If anybody were to hibernate for the next few months or decline to absorb most news coverage for a while, and then re-emerge later this year, a good first question to ask would be this: "Excuse me, is Charlie Sheen dead yet?" Meanwhile, those who choose to watch the Sheen saga unfold are watching with malevolent fascination.

Why? Numerous theories have been unleashed to explain the awful fascination with Charlie Sheen's public disintegration. It's suggested that some people - mainly men - live vicariously through watching Sheen party on and on to the terrible end. It's suggested that seeing celebrities screwing up makes us feel deliciously superior to them. It has also been suggested that keeping tabs on Charlie Sheen gives us all something to talk about at a time when people enjoy very little in the way of shared experience.

To each his own theory, but it would certainly be wrong to simply blame the TV racket.

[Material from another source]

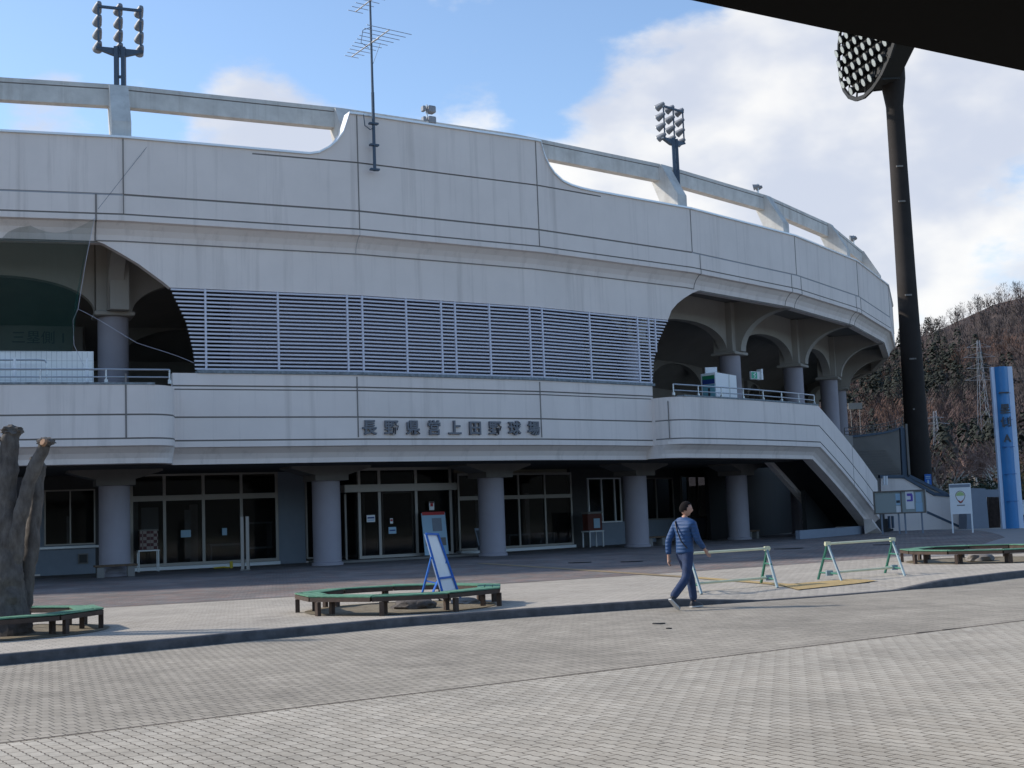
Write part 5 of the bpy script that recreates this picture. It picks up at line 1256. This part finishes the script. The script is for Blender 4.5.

All those shows doing Sheen coverage are simply reflecting the awfulness of human nature. And it's an awfulness that has become more obvious and heightened in recent years. That's not television's fault. No blame can be laid. Most people are selfish, nasty, judgmental and uncaring if they can get away with it.

It's the Internet that explains it, if explanation is needed. The Internet has allowed everyone to be appalling under the cloak of anonymity. Look at the comments on the websites of most newspapers, magazines and online news sources and you'll see the viciousness of humanity discharged in all its horror. Everybody gets to have their day of rage, every day. And a stunning number of people like it.

Enjoying Charlie Sheen's self-destruction is just another illustration of all that malice unleashed. At the same time, it's quite another thing for a fellow actor, William Shatner, to watch Sheen's personal catastrophe unfold and tell the world that Sheen is, you know, putting people on.

Shatner has benefited enormously from creating his own weird TV persona - a persona that is so pompous-wacky that it is simultaneously funny and repulsive. This was the vigorously repulsive side of that persona. Shatner will be in Ottawa this week, picking up a nice fee, one assumes, to host the Genie Awards. The Genies "celebrate the year's biggest achievements in Canadian movies," a genre with which Shatner has little or no connection these days. If you run into him, and I know some of you in the TV racket will, please advise him to just shut up about Charlie Sheen.

AIRING TONIGHT

Village on a Diet (CBC 9 p.m.) is almost at the end if its run and has proved to be the most addictive of CBC's new series. For a few weeks, many viewers must have watched appalled as the residents of Taylor, B.C., asserted their aversion to both fresh food and exercise. Then these people grew on us. One could only wish them luck, but as the series winds down, it seems unlikely that more than a handful of Taylor residents will benefit in the long term. Is it their own fault? You decide.